Governor Gavin Newsom vetoed a bill on Monday that would have allowed San Francisco, Los Angeles and Oakland to operate facilities for supervised drug use legally under state law.
In a memo about the veto, Newsom wrote that he is “acutely concerned” about allowing the sites to open without vetted operational plans.
“The unlimited number of safe injection sites that this bill would authorize – facilities which could exist well into the later part of this decade – could induce a world of unintended consequences,” Newsom wrote in an Aug. 22 legislative memo.
The governor’s veto is likely to spark an outcry among harm reduction advocates who lobbied hard for the bill, Senate Bill 57, to be adopted.
San Francisco has longed signaled its plans to open up safe consumption facilities, having already purchased two buildings intended to serve as the city’s first officially sanctioned site.

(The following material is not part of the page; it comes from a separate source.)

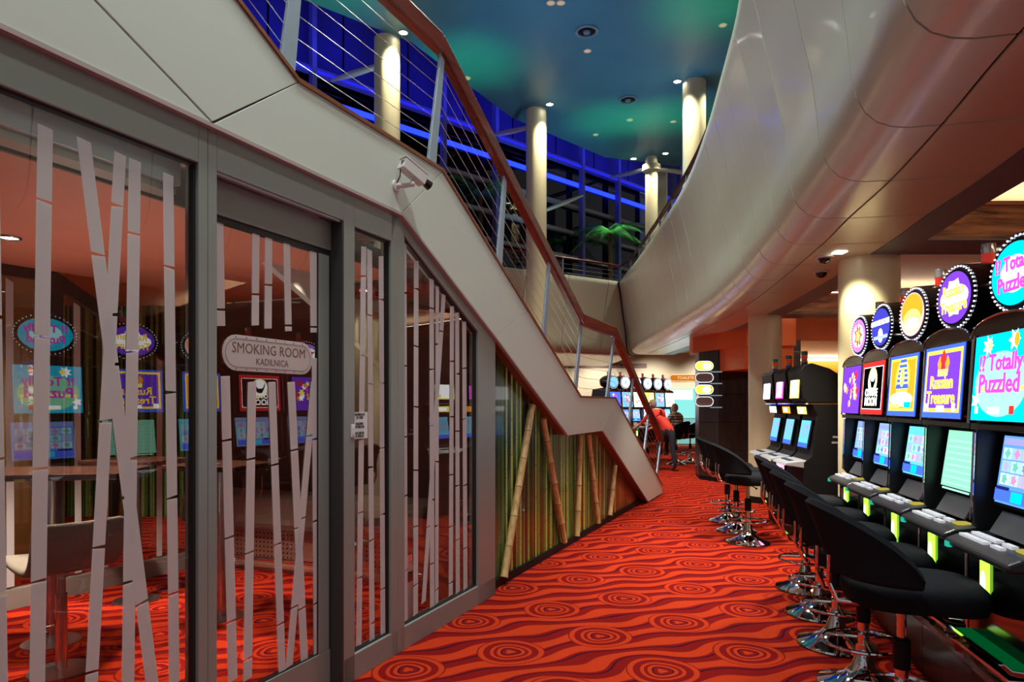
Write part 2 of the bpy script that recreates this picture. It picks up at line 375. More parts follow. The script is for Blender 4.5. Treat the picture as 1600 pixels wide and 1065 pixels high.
# windows
def gasket(poly, par):
    c = (sum(p[0] for p in poly)/len(poly), sum(p[1] for p in poly)/len(poly)); b = MB(); n = len(poly)
    inn = [(p[0]+(c[0]-p[0])*0, p[1]) for p in poly]
    for i in range(n):
        a, q = poly[i], poly[(i+1) % n]
        d = Vector((q[0]-a[0], 0, q[1]-a[1])).normalized(); nn = Vector((-d.z, 0, d.x))
        mid = Vector(((a[0]+q[0])/2, 0, (a[1]+q[1])/2)); cc = Vector((c[0], 0, c[1]))
        if (cc-mid).dot(nn) < 0: nn = -nn
        w_ = nn*.011
        P0 = Vector((a[0]*1, 0, a[1])); P1 = Vector((q[0], 0, q[1]))
        pts = [P0, P1, P1+w_, P0+w_]
        b.prism([(p.x*K, p.z) for p in pts], -.012, .018, 'y')
    return b.obj('gasket', DGAS, par)
def window(name, poly, label):
    o = wl(name, label=label, cat='window', kind='structure')
    wpoly('pane', poly, .0, .008, GLASS, o); gasket(poly, o); return o
w1 = window('window_1', [(1.3, .145), (2.869, .145), (2.869, 2.56), (1.3, 2.56)], 'wide glass pane left of the sliding door with frosted bamboo stripes')
w2 = window('window_2', [(3.85, .145), (4.185, .145), (4.185, 2.546), (3.85, 2.548)], 'narrow glass pane right of the sliding door carrying the capacity notice')
w3 = window('window_3', [(4.323, .145), (5.28, .145), (5.28, 2.107), (4.323, 2.615)], 'glass pane with sloping top under the stair')
DR = .055
def strips(par, L, off, ofs=0):
    for (xa, ya, xb, yb, wpx) in L:
        a = wp(xa, ya); bpt = wp(xb, yb); a = Vector((a[0], a[1])); bpt = Vector((bpt[0], bpt[1]))
        ym = (a.x+bpt.x)/2/K; wid = (wp((xa+xb)/2+wpx/2, 600)[0]-wp((xa+xb)/2-wpx/2, 600)[0])/2
        Ln = (bpt-a).length; d = (bpt-a)/Ln; mb = MB(); t = 0; nx = random.uniform(.15, .45)
        while t < Ln-.03:
            e = min(nx, Ln)
            p, q = a+d*t, a+d*e; sl = random.uniform(-.004, .006)
            mb.prism([(p.x-wid, p.y-sl), (p.x+wid, p.y+sl), (q.x+wid, q.y+sl+.002), (q.x-wid, q.y-sl)], off, off+.0015, 'y')
            t = e+.009; nx = t+random.uniform(.36, .5)
        mb.obj('frosted_strip', FROST, par)
strips(w1, [(70, 198, 57, 1100, 24), (130, 218, 240, 1090, 20), (187, 240, 141, 1090, 19), (210, 250, 199, 1090, 19), (262, 272, 272, 1080, 16), (-14, 130, 2, 1100, 20)], -.0025)
strips(w2, [(568, 385, 560, 1012, 8), (577, 390, 581, 1003, 7.5), (595, 400, 598, 990, 7)], -.0025)
strips(w3, [(631, 378, 633, 970, 7), (650, 407, 649, 960, 7), (674, 436, 675, 948, 6.5), (683, 447, 682, 943, 5), (693, 460, 661, 950, 6), (706, 478, 704, 930, 6), (714, 488, 715, 926, 6), (725, 502, 727, 920, 6)], -.0025)
# capacity notice on window 2
y0, y1 = tw(547.5), tw(573); zc = H+(HY-664)*3.95/F
nb = MB().box(y0*K, y1*K, -.006, -.004, zc-.076, zc+.076).obj('capacity_notice', pm('white_paper', (.72, .72, .72), .6), w2)
TXT = pm('black_print', (.01, .01, .01), .7)
for i, tx in enumerate(('MAKSIMALNO', '20 OSEB', '', 'MASSIMO', '20 PERSONE', '', 'MAXIMUM', '20 PERSON')):
    if tx: text('printed_text', tx, .020 if len(tx) > 8 else .022, TXT, w2, ((y0+y1)/2*K, -.0065, zc+.062-i*.0178), depth=.0002, bold=.0008, sx=.8)
# sliding door
door = wl('door_1', label='sliding glass door of the smoking room with frosted sign', cat='door', kind='structure')
MB().box(2.958*K, 3.759*K, DR-.01, .16, 2.395, 2.552).obj('door_header', ALU, door, bevel=.003)
MB().box(2.958*K, 3.759*K, -.02, .0, 2.545, 2.556).obj('header_lip', ALUL, door)
MB().box(3.745*K, 3.759*K, -.03, .16, 0, 2.556).obj('jamb', pm('dark_jamb', (.06, .06, .06), .4, metal=.5), door)
MB().box(2.96*K, 3.745*K, DR+.0, DR+.03, 2.365, 2.39).obj('top_rail', DRKG, door)
MB().box(2.96*K, 3.745*K, DR-.005, DR+.035, .01, .2).obj('bottom_rail', ALU, door, bevel=.003)
MB().box(3.66*K, 3.738*K, DR-.005, DR+.035, .2, 2.365).obj('stile', ALU, door, bevel=.003)
MB().box(2.94*K, 2.965*K, DR-.005, DR+.035, .2, 2.365).obj('stile', ALU, door, bevel=.003)
MB().box(2.965*K, 3.66*K, DR+.008, DR+.018, .2, 2.365).obj('pane', GLASS, door)
MB().box(3.653*K, 3.66*K, DR, DR+.03, .2, 2.365).box(2.965*K, 3.66*K, DR, DR+.03, .2, .207).obj('gasket', DGAS, door)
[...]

Newsom’s decision throws safe consumption sites, which are federally banned under the Controlled Substances Act, back into legal limbo.
It may not change San Francisco’s immediate plans, however: The city is awaiting a final decision in a court case that may carve out a legal path safe consumption sites at the federal level, and has been in discussions with the U.S. Department of Justice on appropriate guardrails for those sites.
State Sen. Scott Wiener, who introduced SB 57, called Newsom’s veto of the bill “tragic” in a statement.
“For eight years, a broad coalition has worked to pass this life-saving legislation. Each year this legislation is delayed, more people die of drug overdoses — two per day in San Francisco alone,” Wiener wrote.
City Attorney David Chiu said in a statement on Monday that the city will back a nonprofit-run safe consumption site despite the veto, a model already adopted in New York City.
Mayor London Breed echoed Chiu’s statement, writing that overdose prevention programs are “a key step in our efforts to help people struggling with addiction.”